Prompt. Set down the full listing exactly as given. Any pictures are to be left out.

********************

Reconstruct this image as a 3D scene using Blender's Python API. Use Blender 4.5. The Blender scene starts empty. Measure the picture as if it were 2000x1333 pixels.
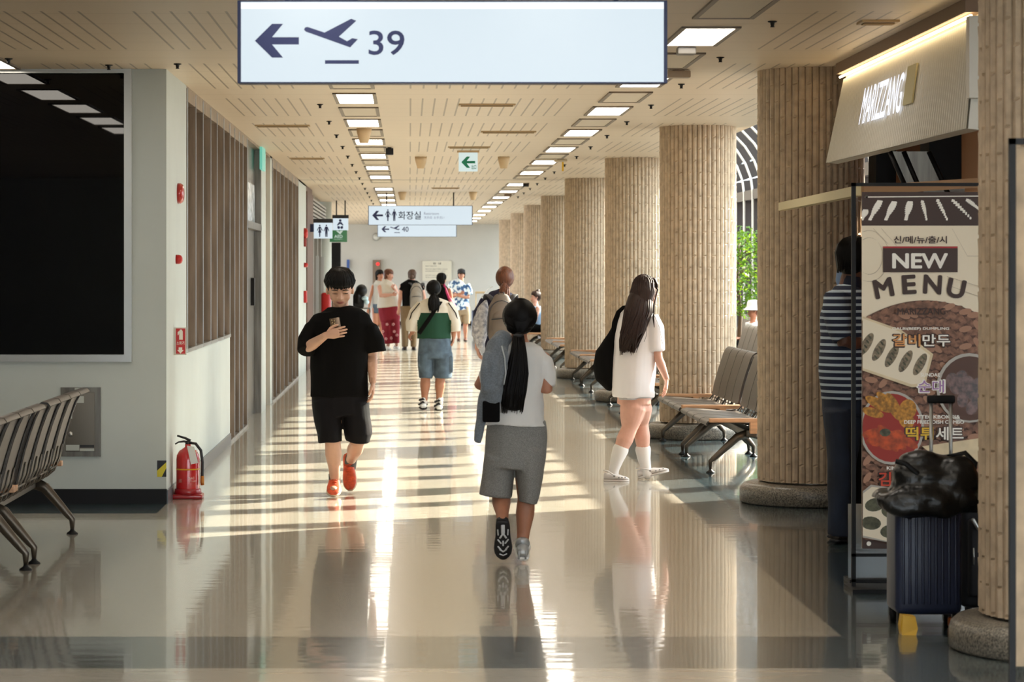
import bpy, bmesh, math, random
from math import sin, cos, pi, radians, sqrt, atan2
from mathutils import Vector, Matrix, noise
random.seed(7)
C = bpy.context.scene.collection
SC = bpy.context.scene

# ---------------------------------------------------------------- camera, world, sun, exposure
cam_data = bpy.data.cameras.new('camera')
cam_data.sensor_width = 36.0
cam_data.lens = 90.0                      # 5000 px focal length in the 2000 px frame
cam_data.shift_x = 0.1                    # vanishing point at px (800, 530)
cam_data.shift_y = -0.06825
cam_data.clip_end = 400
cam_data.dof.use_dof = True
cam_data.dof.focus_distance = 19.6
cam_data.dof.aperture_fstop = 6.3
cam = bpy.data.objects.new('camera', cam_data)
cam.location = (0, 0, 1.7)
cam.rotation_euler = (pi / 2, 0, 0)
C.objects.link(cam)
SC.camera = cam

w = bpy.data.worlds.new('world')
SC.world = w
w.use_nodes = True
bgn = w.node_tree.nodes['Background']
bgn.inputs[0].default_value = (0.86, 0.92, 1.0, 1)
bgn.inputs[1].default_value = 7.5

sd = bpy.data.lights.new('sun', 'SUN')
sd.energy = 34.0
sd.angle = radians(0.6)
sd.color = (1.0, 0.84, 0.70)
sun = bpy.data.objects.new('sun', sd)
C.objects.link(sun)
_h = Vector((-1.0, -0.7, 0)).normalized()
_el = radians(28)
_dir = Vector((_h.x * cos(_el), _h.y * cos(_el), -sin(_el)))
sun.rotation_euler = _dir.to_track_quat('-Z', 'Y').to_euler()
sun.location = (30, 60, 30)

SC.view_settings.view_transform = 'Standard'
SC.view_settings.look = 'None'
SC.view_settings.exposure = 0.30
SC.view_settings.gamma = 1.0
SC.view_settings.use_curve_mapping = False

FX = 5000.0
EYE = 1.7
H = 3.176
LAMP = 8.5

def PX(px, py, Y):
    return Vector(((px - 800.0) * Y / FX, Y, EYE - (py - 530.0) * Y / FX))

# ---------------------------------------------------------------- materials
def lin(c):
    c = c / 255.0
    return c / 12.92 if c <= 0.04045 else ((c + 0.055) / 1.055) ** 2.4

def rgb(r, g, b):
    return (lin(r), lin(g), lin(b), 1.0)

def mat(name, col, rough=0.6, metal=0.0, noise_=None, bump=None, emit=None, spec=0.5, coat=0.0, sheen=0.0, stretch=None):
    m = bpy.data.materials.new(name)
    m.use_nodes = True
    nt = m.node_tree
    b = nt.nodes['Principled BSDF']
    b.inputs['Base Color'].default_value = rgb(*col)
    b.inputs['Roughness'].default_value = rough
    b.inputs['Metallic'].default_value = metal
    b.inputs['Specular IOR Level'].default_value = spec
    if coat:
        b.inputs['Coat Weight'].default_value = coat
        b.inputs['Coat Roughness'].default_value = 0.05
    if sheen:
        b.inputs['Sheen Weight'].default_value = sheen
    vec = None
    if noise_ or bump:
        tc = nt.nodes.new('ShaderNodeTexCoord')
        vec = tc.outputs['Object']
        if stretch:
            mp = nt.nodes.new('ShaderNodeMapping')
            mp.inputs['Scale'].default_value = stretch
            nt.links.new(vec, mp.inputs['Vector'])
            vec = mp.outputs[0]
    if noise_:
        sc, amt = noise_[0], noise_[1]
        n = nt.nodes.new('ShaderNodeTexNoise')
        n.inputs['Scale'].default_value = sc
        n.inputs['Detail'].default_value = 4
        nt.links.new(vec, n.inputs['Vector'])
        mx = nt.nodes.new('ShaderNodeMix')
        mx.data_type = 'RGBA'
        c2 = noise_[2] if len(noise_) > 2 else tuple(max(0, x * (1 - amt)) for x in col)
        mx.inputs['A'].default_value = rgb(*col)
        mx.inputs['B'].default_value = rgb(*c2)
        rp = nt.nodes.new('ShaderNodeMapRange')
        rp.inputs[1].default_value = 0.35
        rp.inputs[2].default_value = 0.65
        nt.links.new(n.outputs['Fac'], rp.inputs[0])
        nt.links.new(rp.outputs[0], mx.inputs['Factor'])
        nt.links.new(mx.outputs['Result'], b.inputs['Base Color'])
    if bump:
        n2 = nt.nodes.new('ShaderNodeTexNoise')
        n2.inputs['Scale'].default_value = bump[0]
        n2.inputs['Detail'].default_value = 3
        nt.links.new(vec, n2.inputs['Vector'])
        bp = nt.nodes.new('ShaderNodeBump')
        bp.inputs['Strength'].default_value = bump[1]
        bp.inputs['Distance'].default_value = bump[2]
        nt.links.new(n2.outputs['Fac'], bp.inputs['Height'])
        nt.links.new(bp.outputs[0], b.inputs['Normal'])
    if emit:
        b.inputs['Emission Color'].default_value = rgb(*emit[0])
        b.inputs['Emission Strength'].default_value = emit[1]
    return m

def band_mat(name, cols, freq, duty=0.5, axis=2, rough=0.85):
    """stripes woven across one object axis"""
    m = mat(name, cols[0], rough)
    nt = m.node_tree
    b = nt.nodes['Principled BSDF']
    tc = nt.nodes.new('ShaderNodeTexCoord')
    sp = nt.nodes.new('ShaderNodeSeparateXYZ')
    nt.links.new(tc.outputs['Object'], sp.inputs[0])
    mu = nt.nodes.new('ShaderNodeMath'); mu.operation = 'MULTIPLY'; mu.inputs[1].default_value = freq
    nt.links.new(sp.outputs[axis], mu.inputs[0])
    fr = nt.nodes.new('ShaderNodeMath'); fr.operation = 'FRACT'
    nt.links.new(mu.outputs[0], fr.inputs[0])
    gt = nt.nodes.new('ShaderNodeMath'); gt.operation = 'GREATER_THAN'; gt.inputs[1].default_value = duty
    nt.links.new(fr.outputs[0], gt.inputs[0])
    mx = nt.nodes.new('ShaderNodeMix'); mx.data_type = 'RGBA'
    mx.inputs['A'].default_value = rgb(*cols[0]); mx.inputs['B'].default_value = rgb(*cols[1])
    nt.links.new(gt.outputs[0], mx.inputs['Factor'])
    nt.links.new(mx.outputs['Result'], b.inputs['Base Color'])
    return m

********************

Answer to this exercise.
Reconstruct this image as a 3D scene using Blender's Python API. Use Blender 4.5. The Blender scene starts empty. Measure the picture as if it were 2000x1333 pixels.
import bpy, bmesh, math, random
from math import sin, cos, pi, radians, sqrt, atan2
from mathutils import Vector, Matrix, noise
random.seed(7)
C = bpy.context.scene.collection
SC = bpy.context.scene

# ---------------------------------------------------------------- camera, world, sun, exposure
cam_data = bpy.data.cameras.new('camera')
cam_data.sensor_width = 36.0
cam_data.lens = 90.0                      # 5000 px focal length in the 2000 px frame
cam_data.shift_x = 0.1                    # vanishing point at px (800, 530)
cam_data.shift_y = -0.06825
cam_data.clip_end = 400
cam_data.dof.use_dof = True
cam_data.dof.focus_distance = 19.6
cam_data.dof.aperture_fstop = 6.3
cam = bpy.data.objects.new('camera', cam_data)
cam.location = (0, 0, 1.7)
cam.rotation_euler = (pi / 2, 0, 0)
C.objects.link(cam)
SC.camera = cam

w = bpy.data.worlds.new('world')
SC.world = w
w.use_nodes = True
bgn = w.node_tree.nodes['Background']
bgn.inputs[0].default_value = (0.86, 0.92, 1.0, 1)
bgn.inputs[1].default_value = 7.5

sd = bpy.data.lights.new('sun', 'SUN')
sd.energy = 34.0
sd.angle = radians(0.6)
sd.color = (1.0, 0.84, 0.70)
sun = bpy.data.objects.new('sun', sd)
C.objects.link(sun)
_h = Vector((-1.0, -0.7, 0)).normalized()
_el = radians(28)
_dir = Vector((_h.x * cos(_el), _h.y * cos(_el), -sin(_el)))
sun.rotation_euler = _dir.to_track_quat('-Z', 'Y').to_euler()
sun.location = (30, 60, 30)

SC.view_settings.view_transform = 'Standard'
SC.view_settings.look = 'None'
SC.view_settings.exposure = 0.30
SC.view_settings.gamma = 1.0
SC.view_settings.use_curve_mapping = False

FX = 5000.0
EYE = 1.7
H = 3.176
LAMP = 8.5

def PX(px, py, Y):
    return Vector(((px - 800.0) * Y / FX, Y, EYE - (py - 530.0) * Y / FX))

# ---------------------------------------------------------------- materials
def lin(c):
    c = c / 255.0
    return c / 12.92 if c <= 0.04045 else ((c + 0.055) / 1.055) ** 2.4

def rgb(r, g, b):
    return (lin(r), lin(g), lin(b), 1.0)

def mat(name, col, rough=0.6, metal=0.0, noise_=None, bump=None, emit=None, spec=0.5, coat=0.0, sheen=0.0, stretch=None):
    m = bpy.data.materials.new(name)
    m.use_nodes = True
    nt = m.node_tree
    b = nt.nodes['Principled BSDF']
    b.inputs['Base Color'].default_value = rgb(*col)
    b.inputs['Roughness'].default_value = rough
    b.inputs['Metallic'].default_value = metal
    b.inputs['Specular IOR Level'].default_value = spec
    if coat:
        b.inputs['Coat Weight'].default_value = coat
        b.inputs['Coat Roughness'].default_value = 0.05
    if sheen:
        b.inputs['Sheen Weight'].default_value = sheen
    vec = None
    if noise_ or bump:
        tc = nt.nodes.new('ShaderNodeTexCoord')
        vec = tc.outputs['Object']
        if stretch:
            mp = nt.nodes.new('ShaderNodeMapping')
            mp.inputs['Scale'].default_value = stretch
            nt.links.new(vec, mp.inputs['Vector'])
            vec = mp.outputs[0]
    if noise_:
        sc, amt = noise_[0], noise_[1]
        n = nt.nodes.new('ShaderNodeTexNoise')
        n.inputs['Scale'].default_value = sc
        n.inputs['Detail'].default_value = 4
        nt.links.new(vec, n.inputs['Vector'])
        mx = nt.nodes.new('ShaderNodeMix')
        mx.data_type = 'RGBA'
        c2 = noise_[2] if len(noise_) > 2 else tuple(max(0, x * (1 - amt)) for x in col)
        mx.inputs['A'].default_value = rgb(*col)
        mx.inputs['B'].default_value = rgb(*c2)
        rp = nt.nodes.new('ShaderNodeMapRange')
        rp.inputs[1].default_value = 0.35
        rp.inputs[2].default_value = 0.65
        nt.links.new(n.outputs['Fac'], rp.inputs[0])
        nt.links.new(rp.outputs[0], mx.inputs['Factor'])
        nt.links.new(mx.outputs['Result'], b.inputs['Base Color'])
    if bump:
        n2 = nt.nodes.new('ShaderNodeTexNoise')
        n2.inputs['Scale'].default_value = bump[0]
        n2.inputs['Detail'].default_value = 3
        nt.links.new(vec, n2.inputs['Vector'])
        bp = nt.nodes.new('ShaderNodeBump')
        bp.inputs['Strength'].default_value = bump[1]
        bp.inputs['Distance'].default_value = bump[2]
        nt.links.new(n2.outputs['Fac'], bp.inputs['Height'])
        nt.links.new(bp.outputs[0], b.inputs['Normal'])
    if emit:
        b.inputs['Emission Color'].default_value = rgb(*emit[0])
        b.inputs['Emission Strength'].default_value = emit[1]
    return m

def band_mat(name, cols, freq, duty=0.5, axis=2, rough=0.85):
    """stripes woven across one object axis"""
    m = mat(name, cols[0], rough)
    nt = m.node_tree
    b = nt.nodes['Principled BSDF']
    tc = nt.nodes.new('ShaderNodeTexCoord')
    sp = nt.nodes.new('ShaderNodeSeparateXYZ')
    nt.links.new(tc.outputs['Object'], sp.inputs[0])
    mu = nt.nodes.new('ShaderNodeMath'); mu.operation = 'MULTIPLY'; mu.inputs[1].default_value = freq
    nt.links.new(sp.outputs[axis], mu.inputs[0])
    fr = nt.nodes.new('ShaderNodeMath'); fr.operation = 'FRACT'
    nt.links.new(mu.outputs[0], fr.inputs[0])
    gt = nt.nodes.new('ShaderNodeMath'); gt.operation = 'GREATER_THAN'; gt.inputs[1].default_value = duty
    nt.links.new(fr.outputs[0], gt.inputs[0])
    mx = nt.nodes.new('ShaderNodeMix'); mx.data_type = 'RGBA'
    mx.inputs['A'].default_value = rgb(*cols[0]); mx.inputs['B'].default_value = rgb(*cols[1])
    nt.links.new(gt.outputs[0], mx.inputs['Factor'])
    nt.links.new(mx.outputs['Result'], b.inputs['Base Color'])
    return m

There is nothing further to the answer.